IN YOUR REQUEST FOR REVIEW, YOU TAKE NO EXCEPTION TO THE ACTUAL CHARGES ALLEGED TO BE APPLICABLE BY THE GOVERNMENT. YOUR SOLE COMPLAINT NOW SEEMS TO BE THAT THE GOVERNMENT RECOVERED THE OVERPAYMENTS FROM THE DESTINATION CARRIER IN TWO INSTANCES, AND IN TWO OTHER INSTANCES THE RECOVERY WAS MADE FROM THE INITIAL CARRIER. YOU ASK AN EXPLANATION OF THIS APPARENT INCONSISTENCY. EACH SITUATION HAS BEEN EXPLAINED IN CONSIDERABLE DETAIL ABOVE AND AN ATTEMPT AT SUMMATION WILL BE MADE.

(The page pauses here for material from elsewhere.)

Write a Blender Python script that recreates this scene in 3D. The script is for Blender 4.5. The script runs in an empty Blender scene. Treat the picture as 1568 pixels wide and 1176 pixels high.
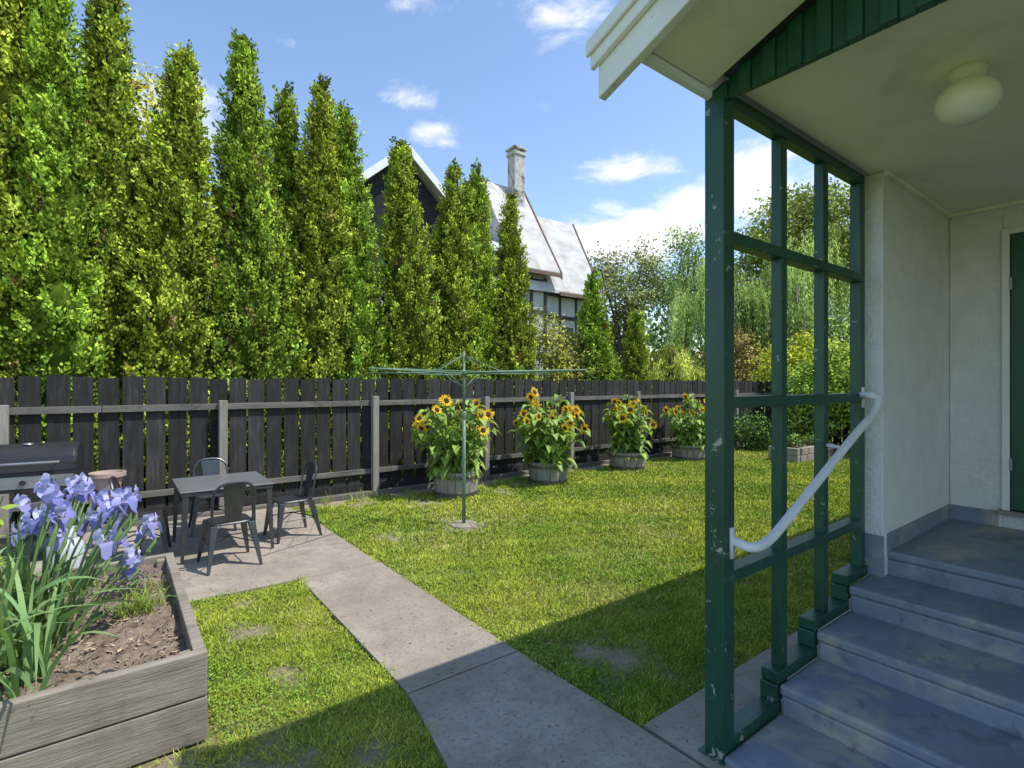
import bpy, math, random
import numpy as np
from mathutils import Vector, Matrix
random.seed(4)
TH=math.radians(37.2); CT,ST=math.cos(TH),math.sin(TH)
def W(u,v,z=0.0): return Vector((u*CT-v*ST,u*ST+v*CT,z))
scene=bpy.context.scene
COL=scene.collection
# ------------------------------------------------------------------ materials
def newmat(name):
    m=bpy.data.materials.new(name); m.use_nodes=True
    nt=m.node_tree
    for n in list(nt.nodes): nt.nodes.remove(n)
    out=nt.nodes.new('ShaderNodeOutputMaterial')
    b=nt.nodes.new('ShaderNodeBsdfPrincipled')
    nt.links.new(b.outputs[0],out.inputs[0])
    return m,nt,b,out
def ramp(nt,stops):
    r=nt.nodes.new('ShaderNodeValToRGB'); e=r.color_ramp.elements
    while len(e)<len(stops): e.new(0.5)
    for i,(p,c) in enumerate(stops):
        e[i].position=p; e[i].color=(c[0],c[1],c[2],1)
    return r
def noise(nt,vec,scale,detail=6,rough=.6,dist=0):
    n=nt.nodes.new('ShaderNodeTexNoise'); n.inputs['Scale'].default_value=scale
    n.inputs['Detail'].default_value=detail; n.inputs['Roughness'].default_value=rough
    n.inputs['Distortion'].default_value=dist
    if vec is not None: nt.links.new(vec,n.inputs['Vector'])
    return n
def mix(nt,fac,a,b,mode='MIX'):
    m=nt.nodes.new('ShaderNodeMixRGB'); m.blend_type=mode
    for s,i in ((fac,0),(a,1),(b,2)):
        if hasattr(s,'links') or hasattr(s,'is_linked'): nt.links.new(s,m.inputs[i])
        elif i==0: m.inputs[0].default_value=s
        else: m.inputs[i].default_value=(s[0],s[1],s[2],1)
    return m.outputs[0]
def coords(nt,stretch=(1,1,1)):
    t=nt.nodes.new('ShaderNodeTexCoord'); mp=nt.nodes.new('ShaderNodeMapping')
    nt.links.new(t.outputs['Object'],mp.inputs[0]); mp.inputs['Scale'].default_value=stretch
    return mp.outputs[0]
def M(name,stops,scale=4,stretch=(1,1,1),rough=.7,bump=.2,bscale=None,metal=0,big=None,spots=None,spec=.4,bdist=.01,attr=False):
    m,nt,b,out=newmat(name)
    v=coords(nt,stretch)
    n=noise(nt,v,scale,5,.65)
    r=ramp(nt,stops); nt.links.new(n.outputs[0],r.inputs[0]); c=r.outputs[0]
    if attr:
        a=nt.nodes.new('ShaderNodeAttribute'); a.attribute_name='Col'
        c=mix(nt,1.0,c,a.outputs['Color'],'MULTIPLY')
    if big:
        bl=big if isinstance(big,list) else [big]
        for bb in bl:
            v2=coords(nt); n2=noise(nt,v2,bb[0],5,.65,.4)
            mr=nt.nodes.new('ShaderNodeMapRange'); nt.links.new(n2.outputs[0],mr.inputs[0])
            mr.inputs[1].default_value=bb[2]; mr.inputs[2].default_value=bb[3]
            c=mix(nt,mr.outputs[0],c,bb[1])
    if spots:
        v3=coords(nt); n3=noise(nt,v3,spots[0],6,.75,.3)
        mr=nt.nodes.new('ShaderNodeMapRange'); nt.links.new(n3.outputs[0],mr.inputs[0])
        mr.inputs[1].default_value=spots[2]; mr.inputs[2].default_value=spots[3]
        c=mix(nt,mr.outputs[0],c,spots[1])
    nt.links.new(c,b.inputs['Base Color'])
    b.inputs['Roughness'].default_value=rough; b.inputs['Metallic'].default_value=metal
    b.inputs['Specular IOR Level'].default_value=spec
    if bump>0:
        n4=noise(nt,v,bscale or scale*3,4,.7)
        bp=nt.nodes.new('ShaderNodeBump'); bp.inputs['Strength'].default_value=bump; bp.inputs['Distance'].default_value=bdist
        nt.links.new(n4.outputs[0],bp.inputs['Height']); nt.links.new(bp.outputs[0],b.inputs['Normal'])
    return m
def leafmat(name,trans=.3,rough=.55,spec=.25,tt=(1.15,1.1,.5)):
    m,nt,b,out=newmat(name)
    a=nt.nodes.new('ShaderNodeAttribute'); a.attribute_name='Col'
    nt.links.new(a.outputs['Color'],b.inputs['Base Color'])
    b.inputs['Roughness'].default_value=rough; b.inputs['Specular IOR Level'].default_value=spec
    t=nt.nodes.new('ShaderNodeBsdfTranslucent')
    c=mix(nt,1.0,a.outputs['Color'],tt,'MULTIPLY'); nt.links.new(c,t.inputs[0])
    ms=nt.nodes.new('ShaderNodeMixShader'); ms.inputs[0].default_value=trans
    nt.links.new(b.outputs[0],ms.inputs[1]); nt.links.new(t.outputs[0],ms.inputs[2]); nt.links.new(ms.outputs[0],out.inputs[0])
    return m
LEAF=leafmat('foliage_leaf'); PETAL=leafmat('petal',.35,.5,.2,(1.05,1.0,.95))
def matte(name):
    m,nt,b,out=newmat(name); nt.nodes.remove(b); d=nt.nodes.new('ShaderNodeBsdfDiffuse')
    a=nt.nodes.new('ShaderNodeAttribute'); a.attribute_name='Col'; nt.links.new(a.outputs['Color'],d.inputs[0]); nt.links.new(d.outputs[0],out.inputs[0]); return m
LEAFO=matte('foliage_matte')
CORE=LEAFO
BARK=M('bark',[(.3,(.07,.05,.035)),(.7,(.16,.13,.10))],6,(4,4,.8),.9,.6)
FENCE=M('fence_stain',[(.25,(.010,.0095,.009)),(.55,(.026,.0245,.023)),(.8,(.075,.068,.060))],7,(3,3,.35),.85,.35,attr=True,spots=(1.6,(.075,.068,.060),.58,.82))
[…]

IN THE INSTANCE COVERING CLAIMS G-02475 AND G-02559, THE APPLICABLE CHARGES WERE PROVIDED IN REGULARLY PUBLISHED AND FILED TARIFFS OF WHICH SHIPPERS AND CARRIERS ALIKE ARE CHARGED WITH NOTICE. SEE THE CASES CITED ABOVE. ALSO, YOU HAD IN YOUR ACTUAL POSSESSION BEFORE YOU SUBMITTED YOUR BILL FOR CHARGES TO THE CONSIGNEE THE ORIGINAL BILL OF LADING WHICH, BEING UNROUTED, WAS NOTICE TO YOU THAT THE SHIPPER WAS ENTITLED TO THE BENEFIT OF THE LOWEST AVAILABLE CHARGE IN WHICH THE INITIAL CARRIER PARTICIPATED, AND YOU HAD THE OPPORTUNITY, IN ONE TRANSACTION, OF PROTECTING THE LOWEST AVAILABLE CHARGE TO THE SHIPPER, OF CHARGING THE CARRIER WHO MISROUTED THE SHIPMENT WITH THE EXCESS CHARGES, AND OF ALLOWING ANY OTHER CONNECTING CARRIER ITS PROPER PROPORTION OF THE ACTUAL ROUTE-OF-MOVEMENT CHARGES, THUS AVOIDING ALL CIRCUITY OF ACTION. ON THE OTHER HAND, IN CLAIMS G 02845 AND G-02935 THE APPLICABLE CHARGES WERE PROVIDED IN A SECTION 22 QUOTATION WHICH APPLIED ONLY ON GOVERNMENT SHIPMENTS AND WAS WITHOUT APPLICATION ON ANY SHIPMENT TRANSPORTED FOR A MEMBER OF THE GENERAL PUBLIC. THUS, THE QUOTATION APPEARS TO BE IN THE NATURE OF A CONTINUING OFFER (37 COMP. GEN. 753; 39 ID. 352) WHICH RIPENS INTO AN IMPLIED CONTRACT WHEN ACCEPTED BY THE GOVERNMENT BY TENDERING A SHIPMENT FOR TRANSPORTING THEREUNDER. LOUISVILLE AND NASHVILLE RAILROAD COMPANY V. UNITED STATES, 106 F.SUPP. 999, AFFIRMED 221 F.2D 698 (6TH CIR., 1955). SINCE PARTIES OTHER THAN THOSE PARTICIPATING IN THE SAID QUOTATION APPARENTLY ARE NOT CHARGEABLE, AS A MATTER OF LAW, WITH KNOWLEDGE THEREOF- -- AS THEY ARE IN THE CASE OF TARIFFS AVAILABLE TO THE PUBLIC-AT-LARGE--- AND THE RECORD APPARENTLY CONTAINS NOTHING TO SHOW THAT EITHER DESTINATION CARRIER ACTUALLY KNEW, OR SHOULD HAVE KNOWN, OF THE MISROUTE, THERE WAS NO BASIS FOR CHARGING THE DESTINATION CARRIER WITH THE EXCESS CHARGES, AND THE SAME WERE RECOVERED DIRECTLY FROM YOUR LINE, THE CARRIER ACTUALLY RESPONSIBLE FOR THE MISROUTING.